Hair dryers, televisions, type-writers and milk jugs are just some of the hundreds of plastic objects made in Communist East Germany between 1949 and 1990 that will be analysed in a research project involving the Getty Conservation Institute, the Wende Museum near Los Angeles and Die Neue Sammlung Design Museum in Munich.
The science of plastics conservation is a complex field that only began developing in the 1990s. Diverse plastics composed of varying materials and produced with different manufacturing processes age in dramatically different ways: while some plastics become brittle and crack, others begin to liquefy and ooze or bubble and warp.
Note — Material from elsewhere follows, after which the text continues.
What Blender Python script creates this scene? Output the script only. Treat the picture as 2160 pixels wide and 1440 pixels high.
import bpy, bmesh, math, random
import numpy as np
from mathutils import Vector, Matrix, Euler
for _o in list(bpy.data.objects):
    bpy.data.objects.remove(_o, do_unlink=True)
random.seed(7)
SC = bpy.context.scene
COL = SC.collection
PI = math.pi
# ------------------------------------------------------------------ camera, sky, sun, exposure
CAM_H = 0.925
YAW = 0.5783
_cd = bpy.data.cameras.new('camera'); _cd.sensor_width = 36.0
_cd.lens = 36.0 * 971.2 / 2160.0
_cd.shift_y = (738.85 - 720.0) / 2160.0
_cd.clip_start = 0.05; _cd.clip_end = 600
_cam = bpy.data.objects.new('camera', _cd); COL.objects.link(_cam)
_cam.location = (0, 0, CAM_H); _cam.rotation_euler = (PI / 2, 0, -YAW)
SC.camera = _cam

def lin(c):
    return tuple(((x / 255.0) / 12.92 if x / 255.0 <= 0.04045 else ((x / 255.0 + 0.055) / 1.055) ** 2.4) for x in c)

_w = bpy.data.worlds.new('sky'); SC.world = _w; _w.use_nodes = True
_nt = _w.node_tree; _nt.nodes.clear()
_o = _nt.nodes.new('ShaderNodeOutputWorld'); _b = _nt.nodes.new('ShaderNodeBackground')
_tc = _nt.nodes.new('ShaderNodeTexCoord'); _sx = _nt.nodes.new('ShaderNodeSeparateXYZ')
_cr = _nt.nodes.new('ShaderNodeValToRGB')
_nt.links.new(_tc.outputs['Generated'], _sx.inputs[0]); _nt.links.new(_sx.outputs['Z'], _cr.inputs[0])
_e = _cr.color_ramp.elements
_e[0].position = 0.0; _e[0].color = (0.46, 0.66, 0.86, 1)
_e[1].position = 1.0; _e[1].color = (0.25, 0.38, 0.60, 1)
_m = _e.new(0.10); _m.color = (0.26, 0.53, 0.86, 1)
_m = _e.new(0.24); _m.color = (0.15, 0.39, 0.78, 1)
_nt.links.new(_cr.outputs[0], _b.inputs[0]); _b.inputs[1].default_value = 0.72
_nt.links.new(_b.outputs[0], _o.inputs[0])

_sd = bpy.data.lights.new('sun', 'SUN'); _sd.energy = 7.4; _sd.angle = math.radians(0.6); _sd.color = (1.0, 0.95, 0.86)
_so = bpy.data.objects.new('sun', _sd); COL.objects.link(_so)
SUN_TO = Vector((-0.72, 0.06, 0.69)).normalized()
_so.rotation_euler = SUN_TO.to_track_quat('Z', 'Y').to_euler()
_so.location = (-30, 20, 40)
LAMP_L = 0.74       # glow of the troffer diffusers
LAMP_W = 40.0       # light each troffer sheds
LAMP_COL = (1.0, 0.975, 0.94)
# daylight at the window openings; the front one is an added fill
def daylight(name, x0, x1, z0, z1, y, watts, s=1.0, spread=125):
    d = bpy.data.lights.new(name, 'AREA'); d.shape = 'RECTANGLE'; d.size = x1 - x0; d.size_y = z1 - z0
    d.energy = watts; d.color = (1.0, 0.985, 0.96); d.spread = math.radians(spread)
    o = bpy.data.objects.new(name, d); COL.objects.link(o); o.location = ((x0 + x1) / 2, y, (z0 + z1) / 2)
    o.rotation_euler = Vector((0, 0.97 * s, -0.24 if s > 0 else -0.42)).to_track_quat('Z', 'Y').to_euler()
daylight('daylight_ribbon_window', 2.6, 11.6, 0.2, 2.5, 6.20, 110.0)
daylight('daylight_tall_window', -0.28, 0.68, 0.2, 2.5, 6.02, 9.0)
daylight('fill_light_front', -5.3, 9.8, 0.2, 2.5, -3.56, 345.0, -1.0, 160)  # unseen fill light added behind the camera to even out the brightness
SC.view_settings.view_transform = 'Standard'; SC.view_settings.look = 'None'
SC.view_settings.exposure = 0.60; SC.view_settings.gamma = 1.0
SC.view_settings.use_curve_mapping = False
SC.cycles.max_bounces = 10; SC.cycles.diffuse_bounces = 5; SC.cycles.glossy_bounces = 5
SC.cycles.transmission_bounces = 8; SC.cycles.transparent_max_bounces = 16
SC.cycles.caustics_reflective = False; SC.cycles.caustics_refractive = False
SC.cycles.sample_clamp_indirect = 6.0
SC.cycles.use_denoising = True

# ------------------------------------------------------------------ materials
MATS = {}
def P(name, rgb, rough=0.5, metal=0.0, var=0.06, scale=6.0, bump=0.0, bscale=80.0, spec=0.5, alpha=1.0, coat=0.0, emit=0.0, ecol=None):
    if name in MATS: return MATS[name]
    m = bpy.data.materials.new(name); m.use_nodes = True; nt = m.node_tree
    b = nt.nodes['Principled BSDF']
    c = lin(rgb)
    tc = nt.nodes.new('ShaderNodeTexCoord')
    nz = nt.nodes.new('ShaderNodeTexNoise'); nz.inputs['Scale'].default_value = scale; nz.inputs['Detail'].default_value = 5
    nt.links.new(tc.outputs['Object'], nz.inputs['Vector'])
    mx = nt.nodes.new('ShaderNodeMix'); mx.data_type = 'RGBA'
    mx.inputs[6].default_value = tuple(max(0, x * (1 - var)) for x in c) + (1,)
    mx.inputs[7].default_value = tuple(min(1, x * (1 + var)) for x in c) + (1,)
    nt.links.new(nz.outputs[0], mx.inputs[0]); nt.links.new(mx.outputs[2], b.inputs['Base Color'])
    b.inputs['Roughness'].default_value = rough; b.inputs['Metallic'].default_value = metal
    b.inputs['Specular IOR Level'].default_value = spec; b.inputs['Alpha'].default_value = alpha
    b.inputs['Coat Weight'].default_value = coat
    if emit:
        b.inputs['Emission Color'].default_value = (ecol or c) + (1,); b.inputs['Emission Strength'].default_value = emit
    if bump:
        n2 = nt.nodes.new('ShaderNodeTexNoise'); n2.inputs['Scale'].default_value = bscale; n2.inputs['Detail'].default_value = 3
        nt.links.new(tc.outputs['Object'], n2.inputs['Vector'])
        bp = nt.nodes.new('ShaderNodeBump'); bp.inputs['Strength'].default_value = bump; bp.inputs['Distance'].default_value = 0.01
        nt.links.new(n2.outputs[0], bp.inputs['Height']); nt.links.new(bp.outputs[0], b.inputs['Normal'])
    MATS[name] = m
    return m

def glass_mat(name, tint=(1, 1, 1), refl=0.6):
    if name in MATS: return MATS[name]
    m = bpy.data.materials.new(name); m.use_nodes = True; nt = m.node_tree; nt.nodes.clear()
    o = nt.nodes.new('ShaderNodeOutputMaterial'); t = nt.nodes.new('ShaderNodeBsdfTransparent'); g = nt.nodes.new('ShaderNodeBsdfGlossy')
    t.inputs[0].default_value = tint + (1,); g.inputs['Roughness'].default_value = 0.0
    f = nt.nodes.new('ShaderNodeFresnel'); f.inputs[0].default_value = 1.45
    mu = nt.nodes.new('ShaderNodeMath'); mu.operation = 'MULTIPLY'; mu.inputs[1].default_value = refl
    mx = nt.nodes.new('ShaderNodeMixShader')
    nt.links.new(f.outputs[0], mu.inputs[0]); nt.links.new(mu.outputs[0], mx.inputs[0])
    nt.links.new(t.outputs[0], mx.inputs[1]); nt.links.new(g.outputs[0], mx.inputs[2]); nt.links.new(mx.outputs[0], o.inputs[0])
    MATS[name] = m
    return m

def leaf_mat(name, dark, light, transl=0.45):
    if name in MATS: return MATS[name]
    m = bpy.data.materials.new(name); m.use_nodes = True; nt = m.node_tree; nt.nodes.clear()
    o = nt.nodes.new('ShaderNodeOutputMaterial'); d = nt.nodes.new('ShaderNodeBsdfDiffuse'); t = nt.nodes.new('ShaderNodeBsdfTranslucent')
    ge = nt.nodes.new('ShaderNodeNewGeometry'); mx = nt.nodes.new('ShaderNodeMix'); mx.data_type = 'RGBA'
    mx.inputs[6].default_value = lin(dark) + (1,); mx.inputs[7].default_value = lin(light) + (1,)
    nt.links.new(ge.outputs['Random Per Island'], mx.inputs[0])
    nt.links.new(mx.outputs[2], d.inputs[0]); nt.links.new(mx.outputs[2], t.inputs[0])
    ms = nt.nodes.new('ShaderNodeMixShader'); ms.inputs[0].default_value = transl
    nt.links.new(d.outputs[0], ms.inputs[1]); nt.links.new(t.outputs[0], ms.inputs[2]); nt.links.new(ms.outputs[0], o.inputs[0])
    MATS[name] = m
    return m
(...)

Many discolour.
Correspondingly, conservation requires a range of approaches, depending on the composition of plastics, says Odile Madden, a senior scientist at the Getty Conservation Institute. “A cellulose nitrate bowl will deteriorate differently from a cellulose acetate bowl, and therefore the care is likely to be different,” she says.
Information about conservation care remains inadequate, says Tim Bechthold, the head of conservation at Die Neue Sammlung, which has more than 1,000 East German objects made of plastic in its collection. “The goal is to put together a manual for museums and collectors to help them identify different materials and learn how they age, ideally with notes on how to treat them,” he says. The two-year project will result in an exhibition with the working title House of Plastics at the Pinakothek der Moderne in Munich.
East Germany was a major manufacturer of plastics, exporting them widely across Eastern Europe and even to the West. Bechthold says that West German mail-order companies such as Quelle and Otto sold East German products such as cassette players under different labels to disguise their origins. Die Neue Sammlung’s collection even includes a Wartburg P70, one of the first cars to be made with a plastic body in the 1950s. The material used was Duroplast, a reinforced resin plastic.
The project will examine 600 items from East Germany in the collections of Die Neue Sammlung and the Wende Museum. The latter’s collection of Cold War artefacts was assembled by private collectors to preserve the legacy of the Soviet empire after the fall of the Berlin Wall in 1989.
Documents in the Wende Museum’s extensive archives may provide insights into the processes and substances used in East German plastics manufacturing, says Friederike Waentig, a professor of conservation at the Cologne Technical University’s Institute of Conservation Sciences and a member of the project team. While in the West, disposable plastic items such as razors and cutlery were in widespread use in the 1970s and 1980s, in East Germany “there was no throwaway mentality”, she says. “Products were made to last 30 or 40 years.”
The researchers’ first task will be to closely examine selected objects from the two collections to identify the components and processes used in the manufacturing, Madden says. This work requires scrutiny under microscopes and equipment such as infrared spectrometers and X-ray fluorescence spectrometers to analyse the materials used. Identifying the materials should allow the researchers to develop conservation methods accordingly, from preventive measures to optimise storage conditions such as protection from light or oxygen, to cleaning treatments for products that begin to liquefy, she said.
The different ways that plastic ages have one thing in common: they do not, in general, enhance the appearance of an object, Madden says. “The concepts of patina, or mellowing with time—like the romance of the ruined that we associate with metals and woods—do not apply to plastic,” she says. “Aside from the conservators and conservation scientists, no one is charmed.”